I testi scelti provengono dalla prima stagione poetica rosselliana: il poemetto La Libellula e la prima raccolta Variazioni belliche; l’unica eccezione è un testo da Documento, dal valore programmatico, che chiude un percorso di ricerca formale. Nel momento della “formazione”, l’autrice si confronta con la tradizione alla ricerca della propria voce: il suo è un “plagio” creativo, che «rovescia e distorce il testo plagiato» (p. 50).

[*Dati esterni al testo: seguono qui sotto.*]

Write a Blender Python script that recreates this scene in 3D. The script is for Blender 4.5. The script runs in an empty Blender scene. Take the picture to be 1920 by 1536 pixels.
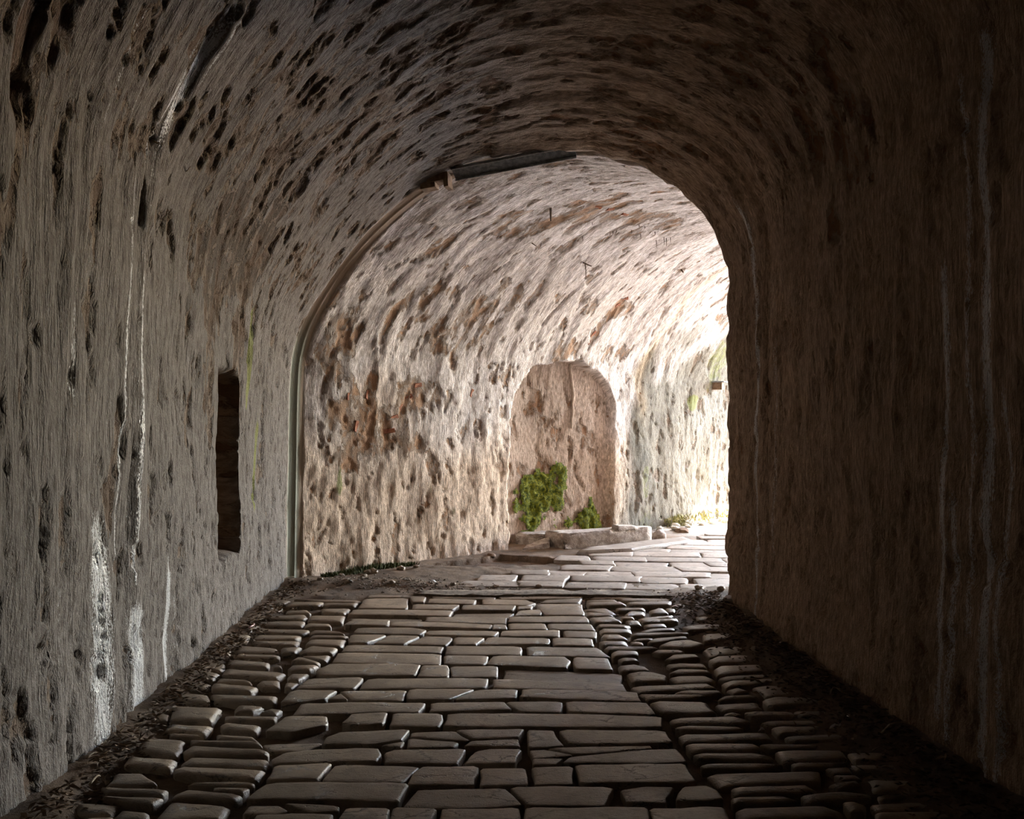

Barile approfondisce due linee di ricerca tracciate dalla critica: la riflessione intorno al rapporto complesso tra musica e poesia e il legame con i modelli tra appropriazione e rifiuto, ovvero l’intertestualità. Per rileggere i testi di Rosselli – poeta ed etnomusicologa – Barile supera i confini dell’analisi stilistico-letteraria considerando «i fatti musicali come fatti poetici» (p. 41). A dimostrazione della validità di questo approccio, ricordiamo che nella biblioteca dell’autrice conservata nel Fondo Rosselli di Viterbo sono presenti numerosi testi di teoria musicale postillati. L’analisi formale sviluppata da Barile è incentrata sulla teoria degli armonici, concetto proveniente dall’acustica e che è oggetto dello studio rosselliano La serie degli armonici. Nei testi poetici di Rosselli «risuonano e si sviluppano gli armonici di determinate cellule verbali, ma anche di singole parole o frasi» (p. 46), i cosiddetti “fondamentali” che funzionano come refrains (frasi ripetute come «io non so» nella Libellula). Nelle Variazioni i fondamentali sono iterati e variati nel blocco quadrato dei versi, la “forma-cubo”, dove la tensione tra stream of thought e costruzione logica della scrittura dà luogo alla sintesi tra vissuto e storia.

La rivoluzione nella forma si accompagna a quella nel contenuto: l’io poetico nel monologo modernista della Libellula assume la voce ironico-sarcastica del fool che sfida la lezione dei “padri” (Montale, Campana, Rimbaud) e mette in scena lo scambio io-tu, «sempre lottando contro ogni abuso di potere» (p. 53).

Una «guerra erotico-amorosa fra io e tu» è presente anche in Variazioni belliche, insieme al tema della lotta sociale: la bontà della fanciulla che combatte «contro la barriera invalicabile del potere», e cade «sulla linea / della demarcazione tra poveri e ricchi» (p. 129). Ma la battaglia dell’io poetico è anche quella di una donna che racconta il desiderio-rifiuto della maternità: belly in inglese è il ventre materno. Contro la danza macabra della guerra, l’io donna, «incolume» perché può dare la vita, danza (la mia fresca urina spargo, p. 113), opponendo alla violenza «dell’ultima specie umana» la sua «congenitale tendenza al bene».